The choice between [ ] and [[ ]] is one of the most confusing aspects of shell scripting. They look similar but behave quite differently.

[ ] — The test Command

[ ] is actually the test command. It is a regular command, not shell syntax:

# These are equivalent:
[ "$var" = "hello" ]
test "$var" = "hello"

Rules for [ ]:

  • Variables MUST be quoted: [ "$var" = "value" ]
  • Use = for string comparison (not ==)
  • Use -eq, -lt, -gt for numeric comparison
  • No pattern matching or regex
  • && and || must be outside: [ cond1 ] && [ cond2 ]

[[ ]] — Bash Keyword

[[ ]] is a Bash/Zsh/Ksh built-in keyword with additional features:

# No word splitting — quoting optional (but still recommended)
[[ $var = "hello" ]]

# Pattern matching with ==
[[ $file == *.txt ]]

# Regex matching with =~
[[ $email =~ ^[a-zA-Z]+@[a-zA-Z]+\.[a-zA-Z]+$ ]]

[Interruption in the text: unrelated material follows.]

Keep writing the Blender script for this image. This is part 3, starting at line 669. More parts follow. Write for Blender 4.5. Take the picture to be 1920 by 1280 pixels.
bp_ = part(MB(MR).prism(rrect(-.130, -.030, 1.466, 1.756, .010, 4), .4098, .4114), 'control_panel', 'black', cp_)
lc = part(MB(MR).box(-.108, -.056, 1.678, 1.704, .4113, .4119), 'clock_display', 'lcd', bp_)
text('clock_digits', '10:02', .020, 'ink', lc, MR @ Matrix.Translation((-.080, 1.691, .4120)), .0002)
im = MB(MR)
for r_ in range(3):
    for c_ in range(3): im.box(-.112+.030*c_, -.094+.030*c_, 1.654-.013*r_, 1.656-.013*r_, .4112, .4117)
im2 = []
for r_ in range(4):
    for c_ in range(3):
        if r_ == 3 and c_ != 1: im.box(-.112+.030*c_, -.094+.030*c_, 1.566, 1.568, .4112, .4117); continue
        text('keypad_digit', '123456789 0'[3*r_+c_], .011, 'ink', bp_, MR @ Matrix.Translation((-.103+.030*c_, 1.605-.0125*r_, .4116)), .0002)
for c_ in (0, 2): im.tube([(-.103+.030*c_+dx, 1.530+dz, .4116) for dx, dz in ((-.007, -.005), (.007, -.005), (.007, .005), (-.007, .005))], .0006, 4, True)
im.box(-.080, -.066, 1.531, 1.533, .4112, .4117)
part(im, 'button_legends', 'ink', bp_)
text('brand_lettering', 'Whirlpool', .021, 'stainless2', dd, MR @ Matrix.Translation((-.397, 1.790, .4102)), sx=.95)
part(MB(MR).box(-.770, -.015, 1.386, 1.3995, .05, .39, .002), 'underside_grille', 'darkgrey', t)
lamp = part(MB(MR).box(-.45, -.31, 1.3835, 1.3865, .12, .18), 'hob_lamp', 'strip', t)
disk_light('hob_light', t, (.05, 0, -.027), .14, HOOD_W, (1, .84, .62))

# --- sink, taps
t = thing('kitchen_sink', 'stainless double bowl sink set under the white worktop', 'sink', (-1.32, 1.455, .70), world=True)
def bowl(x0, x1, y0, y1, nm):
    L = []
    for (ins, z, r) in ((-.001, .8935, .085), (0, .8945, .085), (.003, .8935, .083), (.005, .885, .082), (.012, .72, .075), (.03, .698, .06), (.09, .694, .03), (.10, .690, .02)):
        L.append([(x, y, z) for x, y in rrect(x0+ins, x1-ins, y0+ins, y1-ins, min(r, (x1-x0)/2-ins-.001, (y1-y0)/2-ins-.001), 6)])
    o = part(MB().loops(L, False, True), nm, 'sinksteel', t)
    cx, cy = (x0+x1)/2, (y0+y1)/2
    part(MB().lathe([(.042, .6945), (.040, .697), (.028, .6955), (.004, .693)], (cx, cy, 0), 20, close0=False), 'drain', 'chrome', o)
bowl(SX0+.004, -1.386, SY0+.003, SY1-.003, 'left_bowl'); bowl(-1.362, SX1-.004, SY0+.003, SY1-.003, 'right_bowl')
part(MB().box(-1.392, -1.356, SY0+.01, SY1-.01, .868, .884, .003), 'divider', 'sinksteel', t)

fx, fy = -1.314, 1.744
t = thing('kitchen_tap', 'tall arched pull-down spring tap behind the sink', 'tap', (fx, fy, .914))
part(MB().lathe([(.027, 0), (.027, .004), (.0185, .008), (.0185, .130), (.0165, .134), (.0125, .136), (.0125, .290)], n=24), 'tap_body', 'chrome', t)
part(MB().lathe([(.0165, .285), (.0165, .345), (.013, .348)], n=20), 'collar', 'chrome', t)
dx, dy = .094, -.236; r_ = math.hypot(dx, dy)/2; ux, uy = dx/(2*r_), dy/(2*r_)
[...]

# Logical operators inside
[[ $a -gt 0 && $b -lt 100 ]]

Common Mistake: == in [ ]

# WRONG: == is not POSIX in [ ]
if [ "$var" == "value" ]; then  # Works in bash but not sh

# CORRECT for [ ]:
if [ "$var" = "value" ]; then

# CORRECT for [[ ]]:
if [[ "$var" == "value" ]]; then

Comparison Table

Feature [ ] [[ ]]
POSIX compatible Yes No (bash/zsh/ksh)
Word splitting Yes (must quote) No
Pattern matching No == *.txt
Regex No =~ regex
Logical operators External &&/`
String comparison = = or ==

Recommendation

  • Use [[ ]] in Bash scripts (with #!/bin/bash shebang)
  • Use [ ] only when POSIX compatibility is required (#!/bin/sh)
  • Always quote variables in [ ] to prevent word splitting

Use Case

Writing conditional logic in shell scripts, validating user input, checking file existence and types, and pattern matching on strings. Understanding the difference is essential for anyone writing shell scripts that need to be portable or that use advanced matching.